Monday, June 25, 2007

feeling very very very troubled today....its been a long time since i last felt this way....the feeling is difficult to describe....just very unsettled and frustrated. Perhaps its time to start praying again.

mayb coz mark is not around thus feeling a little lost...he left for biz trip yesterday and will only be back on Friday. its only a few days but i really missed him a lot already....dun like to be alone..not at this time

got to go for my op on Wed morning...really dread going for it. More afraid of the pain than anything. Everytime i think about it i could feel butterflies in my tummy...those who know about it told me it is not painful..at most feel sore...i certainly hope so.

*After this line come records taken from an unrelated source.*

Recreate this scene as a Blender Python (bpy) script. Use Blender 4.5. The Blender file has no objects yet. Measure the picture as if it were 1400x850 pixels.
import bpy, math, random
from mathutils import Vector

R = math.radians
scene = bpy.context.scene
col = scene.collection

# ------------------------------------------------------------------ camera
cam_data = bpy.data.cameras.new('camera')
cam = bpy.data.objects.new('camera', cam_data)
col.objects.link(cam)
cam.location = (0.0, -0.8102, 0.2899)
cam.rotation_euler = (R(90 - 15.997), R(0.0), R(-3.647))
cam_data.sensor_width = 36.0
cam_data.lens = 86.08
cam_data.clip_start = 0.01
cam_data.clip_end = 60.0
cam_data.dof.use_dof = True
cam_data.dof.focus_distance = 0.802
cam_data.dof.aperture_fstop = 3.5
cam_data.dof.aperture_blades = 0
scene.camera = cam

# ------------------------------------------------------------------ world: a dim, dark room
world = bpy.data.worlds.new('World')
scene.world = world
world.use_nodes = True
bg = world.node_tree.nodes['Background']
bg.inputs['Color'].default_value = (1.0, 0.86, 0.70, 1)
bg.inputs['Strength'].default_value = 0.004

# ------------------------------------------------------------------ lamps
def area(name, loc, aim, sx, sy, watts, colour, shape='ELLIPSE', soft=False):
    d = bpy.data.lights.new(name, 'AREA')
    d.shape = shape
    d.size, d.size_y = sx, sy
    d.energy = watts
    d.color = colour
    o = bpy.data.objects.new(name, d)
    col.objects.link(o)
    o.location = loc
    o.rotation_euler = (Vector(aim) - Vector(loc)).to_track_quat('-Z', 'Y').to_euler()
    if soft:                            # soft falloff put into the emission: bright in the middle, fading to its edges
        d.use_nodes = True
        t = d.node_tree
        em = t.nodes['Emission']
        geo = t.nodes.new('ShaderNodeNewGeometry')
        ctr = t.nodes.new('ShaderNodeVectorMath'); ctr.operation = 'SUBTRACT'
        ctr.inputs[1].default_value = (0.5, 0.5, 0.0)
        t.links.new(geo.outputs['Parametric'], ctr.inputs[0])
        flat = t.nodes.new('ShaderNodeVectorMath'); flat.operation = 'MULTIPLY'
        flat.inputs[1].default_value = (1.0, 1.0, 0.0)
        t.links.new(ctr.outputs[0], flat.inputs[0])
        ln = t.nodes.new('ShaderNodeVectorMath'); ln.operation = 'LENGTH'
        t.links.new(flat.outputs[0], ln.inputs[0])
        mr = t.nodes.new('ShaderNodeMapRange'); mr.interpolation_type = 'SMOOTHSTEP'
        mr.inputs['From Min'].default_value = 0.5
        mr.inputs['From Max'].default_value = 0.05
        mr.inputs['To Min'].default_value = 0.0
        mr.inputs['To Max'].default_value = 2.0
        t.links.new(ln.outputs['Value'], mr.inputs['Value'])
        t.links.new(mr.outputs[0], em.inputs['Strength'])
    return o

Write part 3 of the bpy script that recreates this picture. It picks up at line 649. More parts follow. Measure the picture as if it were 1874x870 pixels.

its been difficult for me the past two weeks. dunno whether it is because i worry unduly or there's really cause for worrying. Feels like i'm going crazy..if this go on I think i will breakdown soon. getting a little unreasonable lately and this is starting to strain my relationship with my best fren. i also dunno what is wrong just cannot seems to be myself. i'm not normally this way but i hv been very paranoid with people around me lately. always seems to suspect that they r leaving me...should i just bottle it away or should i hv a good talk? I think i should constantly tell myself not to be paranoid...there are so many people who love me dearly and are worried about me

despite all that, i must admit that i've been a little disappointed with one person lately. he has not been able to understand my worries and comfort me when i needed him most. i know he is equally frustrated, angry and disappointed in me lately cos of my recent many quarrels with him...i know i confused and frustrated him quite a lot but had expected our bond to be stronger so that we can withstand all these quarrels. But instead i realise he is not as eager to resolve problems (mayb he din think there's any problems in the first place) between us...mayb coz he is very busy, tired or mayb it is just not as important to him. even if he thinks there's no problem, i had tot he should at least talk it through with me. we have not had a serious heart to heart talk yet...it has always been rather one-sided thus far...well...it takes two hands to clap...i know it is bad to leave problems unsolved as it may result in more misunderstanding in time to come but there's only so much i can do. if it is the way it is supposed to be...i shall just have to accept it. pressing on will only push him further.

my greatest wish now is that things do not change between us...we will always remain the best of frens..we will always be each other's ohana. I shall include that in my prayer too. If he whom i trust most among my frens were to change, then i guess there's not much i can hope for in friendship anymore.

feel a lot better after penning down all my thoughts.